In "Livia," Robin Sutcliffe, an imaginary novelist invented by Blanford, complains to his creator about the rather showy and banal suicide he had thrust upon him (apparently - there are other possibilities) in "Monsieur." Inn this as in other details, he shows in an extreme form a tendency found also in other Durrell characters-a penchant for getting away from their creator and living lives of their own.

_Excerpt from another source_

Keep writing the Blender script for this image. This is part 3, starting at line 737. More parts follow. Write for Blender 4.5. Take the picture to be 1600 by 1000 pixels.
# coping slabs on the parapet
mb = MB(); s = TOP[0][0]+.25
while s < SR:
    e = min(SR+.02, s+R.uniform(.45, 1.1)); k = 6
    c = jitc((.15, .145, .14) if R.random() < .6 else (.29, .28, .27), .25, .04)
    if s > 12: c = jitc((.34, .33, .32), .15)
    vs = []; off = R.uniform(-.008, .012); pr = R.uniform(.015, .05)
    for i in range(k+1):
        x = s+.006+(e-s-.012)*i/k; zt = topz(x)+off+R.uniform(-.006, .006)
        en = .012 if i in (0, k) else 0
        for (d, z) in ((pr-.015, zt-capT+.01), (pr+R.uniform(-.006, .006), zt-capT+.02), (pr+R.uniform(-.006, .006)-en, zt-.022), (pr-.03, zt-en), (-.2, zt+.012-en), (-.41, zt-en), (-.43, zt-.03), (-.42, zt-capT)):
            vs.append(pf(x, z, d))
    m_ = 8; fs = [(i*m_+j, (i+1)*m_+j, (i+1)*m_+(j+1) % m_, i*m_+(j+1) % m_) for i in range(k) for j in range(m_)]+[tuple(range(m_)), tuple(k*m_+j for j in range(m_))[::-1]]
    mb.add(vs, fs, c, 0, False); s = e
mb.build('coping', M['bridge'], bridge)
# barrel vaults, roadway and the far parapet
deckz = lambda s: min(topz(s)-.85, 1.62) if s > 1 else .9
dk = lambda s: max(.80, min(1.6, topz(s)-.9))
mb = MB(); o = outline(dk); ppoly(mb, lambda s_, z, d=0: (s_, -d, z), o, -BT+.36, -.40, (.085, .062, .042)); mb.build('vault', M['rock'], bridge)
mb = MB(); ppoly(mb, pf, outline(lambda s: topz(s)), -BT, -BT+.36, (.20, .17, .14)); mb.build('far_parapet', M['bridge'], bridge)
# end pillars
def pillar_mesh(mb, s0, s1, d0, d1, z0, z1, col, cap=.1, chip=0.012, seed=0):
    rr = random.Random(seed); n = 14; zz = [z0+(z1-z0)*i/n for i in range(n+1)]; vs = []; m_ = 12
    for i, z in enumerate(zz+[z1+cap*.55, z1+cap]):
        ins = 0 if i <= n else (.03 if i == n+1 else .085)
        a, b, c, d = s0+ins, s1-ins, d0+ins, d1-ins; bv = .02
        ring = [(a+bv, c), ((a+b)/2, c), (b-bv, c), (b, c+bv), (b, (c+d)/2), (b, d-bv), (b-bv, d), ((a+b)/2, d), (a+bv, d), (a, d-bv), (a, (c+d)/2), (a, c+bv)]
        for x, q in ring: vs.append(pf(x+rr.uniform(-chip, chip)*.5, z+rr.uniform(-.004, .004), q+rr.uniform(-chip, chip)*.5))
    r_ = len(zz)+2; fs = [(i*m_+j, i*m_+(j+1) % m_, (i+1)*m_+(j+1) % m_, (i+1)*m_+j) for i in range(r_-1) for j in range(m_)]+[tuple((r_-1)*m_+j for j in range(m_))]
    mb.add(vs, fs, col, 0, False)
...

For example, the names and a hint of several central characters from "Monsieur" can be found in "Livia": Sutcliffe and his disastrous wife Pia most prominently; Piers, Bruce and Akkad less obtrusively; and poor mad Syllvie, not by name but in a vivid description that makes her totally recognizable, when Blanford runs into her by accident. Except for Blanford and the two women he loves, characters from "Livia" have had less risk infiltrating "Monsieur," perhaps partly because they came to life in the four years since that novel was fixed in print.

Other than the characters, the two novels have various themes in common, including an interest in Gnosticism, an preoccupation with Avignon and Egypt, morose brooding over the fate of the Knights Templar, their heresy and their still-hidden treasure-above all, a concentration on the intricate knots and subtle self-deceptions in which people become involved when they love one another. Although their separate identities are anything but absolute, either novel can be enjoyed without reference to the other. But when they are read in conjunction (perhaps regarding "Livia" as an account of the raw materials from which a novelist such as Blanford might have written a book like "Monsieur"), their mutual resonances become fascinating.

All of these intricacies would be a waste of time, of course, without content worthy of such elaborate literary artifice. But Durrell's account of how a group of young Englishmen and women work their way to self-knowledge through disastrous mistakes in the years before World War II is perceptive, funny, often very touching and presented in a prose style that is both graceful and powerful.